Bewertung vom 24.11.2016
Nenne drei Hochkulturen: Römer, Ägypter, Imker
Greiner, Lena;Padtberg-Kruse, Carola

Nenne drei Hochkulturen: Römer, Ägypter, Imker


ausgezeichnet

Nach „Nenne drei Nadelbäume: Tanne, Fichte, Oberkiefer“ ist „b.) Nenne drei Hochkulturen: Römer, Ägypter, Imker“ Band 2 der „Die witzigsten Schülerantworten“-Reihe von den Spiegel-Online-Redakteurinnen Lena Greiner und Carola Padtberg-Kruse.

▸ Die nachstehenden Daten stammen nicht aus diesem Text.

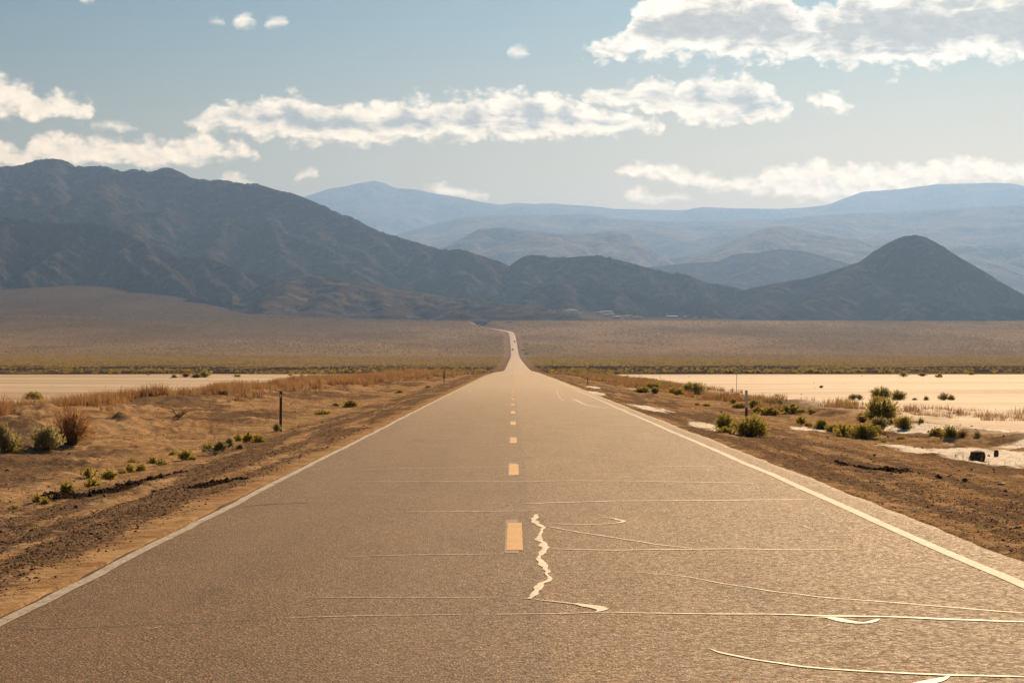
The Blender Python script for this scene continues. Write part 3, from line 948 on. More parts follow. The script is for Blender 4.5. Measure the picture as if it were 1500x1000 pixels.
WHITE = mat_paint('white_line_paint', (0.60, 0.52, 0.43), (0.30, 0.215, 0.145), 0.50)
YELL = mat_paint('yellow_line_paint', (0.68, 0.34, 0.06), (0.38, 0.21, 0.075), 0.56)
GHOST = mat_paint('faded_paint', (0.27, 0.19, 0.12), (0.195, 0.122, 0.070), 0.38)
ym = Yd[(Yd > -8)]
wl = 0.018 * fbm(ym / 1.6, ym * 0, 3, 311) * (1 - ss(ym, 100, 300))
st_ = np.interp(ym, Yd, stretch)
for side_, off in (('l', -3.19), ('r', 3.70)):
    w_ = (0.05 if side_ == 'l' else 0.06) + 0.02 * ss(ym, 150, 900)
    cx = road_xc(ym) + off * st_ + (wl if side_ == 'l' else wl * 0.35)
    if side_ == 'l':
        brk = [(-8, 3600)]
    else:
        brk = [(-8, 3600)]
    for a_, b_ in brk:
        s_ = (ym >= a_) & (ym <= b_)
        if s_.sum() > 2:
            e_ = strip('edge_line', (cx - w_)[s_], (cx + w_)[s_], ym[s_], WHITE)
y0 = 18.35
while y0 < 330:
    yy = np.linspace(y0, y0 + 3.25, 12)
    j = 0.012 * fbm(yy * 3, yy * 0, 2, int(y0))
    strip('centre_dash', -0.062 + j + road_xc(yy), 0.078 + j * 0.5 + road_xc(yy), yy, YELL, 0.006)
    yg = np.linspace(y0 - 0.25, y0 + 3.75, 12)
    strip('faded_dash', -0.080 + 0.01 * fbm(yg * 2, yg * 0, 2, 5) + road_xc(yg), 0.04 + road_xc(yg) + 0 * yg, yg, GHOST, 0.003)
    y0 += 12.19

# crack sealer on the asphalt
SEAL, q = mat_new('crack_sealer')
co = q.new('ShaderNodeTexCoord').outputs['Object']
a = q.noise(co, 14, 5, 0.7).outputs[0]
finish(q, q.mix(q.sstep(a, 0.46, 0.60), (0.72, 0.59, 0.46), (0.32, 0.21, 0.13)), 0.65, a, 0.25, 0.003, 0.3)  # pale tone puts the sealer's sun glint into its base colour
TAR = simple('dark_tar', (0.075, 0.050, 0.036), 0.5, 0.4, 20)


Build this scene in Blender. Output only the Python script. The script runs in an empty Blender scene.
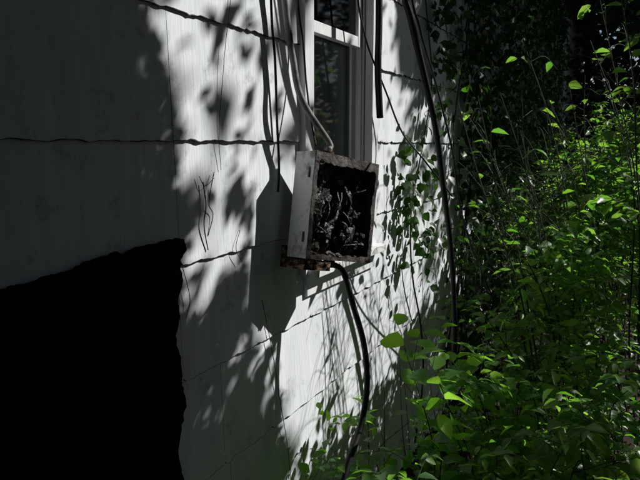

„Spiegel Online hat Lehrer dazu aufgerufen, diesen Quatsch, die verzweifelten Antworten ihrer Schüler sowie lustige Anekdoten aus dem Schulalltag, einzusenden. Hunderte Lehrer aus Deutschland, Österreich und der Schweiz schickten uns daraufhin ihre schönsten Stilblüten aus dem Unterricht von Grundschulen, Gymnasien bis Berufsschulen.“ Die Vielzahl der Zuschriften ermöglichte einen zweiten Band und vielleicht auch einen dritten?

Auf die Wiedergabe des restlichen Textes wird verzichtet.